La Libération comme « entrée en paix » ?

Dans un excellent ouvrage collectif sur la guerre d’Algérie, Patrick Harismendy invitait récemment à réfléchir sur les outils permettant non plus la sortie de conflit mais « l’entrée en paix », démarche qui parmi de nombreux outils s’appuie sur les dispositifs en faveur des anciens combattants et victimes de guerre1. On ne sait si Hubert Béasse et les équipes de la société de production Vivement Lundi ! ont lu cet ouvrage mais il est frappant de voir combien la représentation de la Libération de la Bretagne, et tout particulièrement de Rennes, qu’ils donnent dans leur dernier film, intitulé Après la guerre, Reconstruire la République, est en complet décalage avec la vision souvent lénifiante véhiculée par les différentes commémorations telles que celles qui ont pu essaimer lors du 70e anniversaire. On peut y voir là un énième marqueur de la différence entre histoire et mémoire mais aussi la trace de dispositifs permettant justement cette « entrée en paix ».

Les FFI montent à l'assaut. Image extraite du film Après la guerre, Reconstruire la République d'Hubert Béasse produit par Vivement Lundi!

Car à n’en pas douter, et c’est d’ailleurs ce que montre parfaitement ce documentaire qui sera diffusé le 27 avril prochain sur France 3, l’histoire dont il est question ici laisse des traces d’autant plus profondes qu’elle se déroule au village, dans les quartiers, parfois entre voisins, amis ou membres d’une même famille. En effet, et c’est là un aspect complètement gommé lors des cérémonies patriotiques, si l’été 1944 est le moment de la Libération de la Bretagne face à l’occupant allemand, cette période est aussi celle où se jouent les conditions de « l’entrée en paix », dimension qui, on a trop souvent tendance à l’oublier, n’était pas nécessairement gagnée d’avance. Et en l’occurrence, ce n’est plus contre les Allemands que se livre le combat mais entre Français et, parfois, entre Bretons.

En effet, en 1944, c’est déjà la stratégie des blocs qui se dessine et si l’on sait le général De Gaulle farouchement attaché à la défense de l’indépendance de la France, attitude qui n’est pas sans influer sur ses relations avec la Grande-Bretagne et les USA, tout aussi importante est sa volonté d’empêcher la prise du pouvoir par les communistes.
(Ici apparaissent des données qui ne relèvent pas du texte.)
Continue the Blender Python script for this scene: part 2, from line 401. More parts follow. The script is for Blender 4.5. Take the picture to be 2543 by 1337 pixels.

Or, auréolé de sa large contribution à la Résistance intérieure, le parti de Maurice Thorez dispose de réels arguments avec ses milliers de Francs-Tireurs et Partisans prêts à déclencher l’insurrection.

L’un des grands intérêts de ce passionnant documentaire  réalisé par Hubert Béasse est justement de revenir sur cette libération de Rennes dont les points stratégiques sont bien entendu la Préfecture et l’Hôtel de Ville mais aussi, et peut-être même surtout, les rotatives de L’Ouest-Eclair. Car c’est bien d’une stratégie, notamment médiatique, pour assoir l’autorité naturelle du général De Gaulle contre les communistes, dont il est question ici. La preuve en est que le Rennais Pierre-Henri Teitgen, nommé ministre de l’information en septembre 1944, siège, depuis le début, au Conseil d’administration du quotidien Ouest-France2. Ce faisant, cette libération apparait bien plus politique que militaire – la fameuse « bataille de la maison blanche » n’étant qu’une escarmouche à l’échelle de la Seconde Guerre mondiale – et, surtout, elle est loin de s’achever en août 1944. En effet, et le film le montre parfaitement en s’appuyant notamment sur de nombreux rapports du Commissaire de la République, Victor Le Gorgeu, le climat des semaines qui suivent les flonflons de la Libération n’incitent pas réellement à « l’entrée en paix ».

Le film permet de revenir sur la figure méconnue de Pierre Herbart alias Le Vigan. Image extraite du film Après la guerre, Reconstruire la République d'Hubert Béasse produit par Vivement Lundi!

Alternant efficacement images d’archives et entretiens avec des historiens et spécialistes de la question – Christian Bougeard, Philippe Buton, Olivier Wieviorka, Georges Guitton… – et des témoins, ce film dispose d’une indéniable portée pédagogique. Et on ne peut à ce propos que se féliciter qu’il soit diffusé, quoique tardivement, sur une chaîne du service public à l’occasion d’une soirée spéciale.

Erwan LE GALL

 

 

 

1 JOLY, Vincent et HARISMENDY, Patrick (Dir.), Algérie sortie(s)s de guerre 1962-1965, Rennes, Presses universitaires de Rennes, 2014.

2 BOUGEARD, Christian, La Bretagne de l’occupation à la Libération, 1940-1945, Rennes, Presses universitaires de Rennes, 2014, p. 202.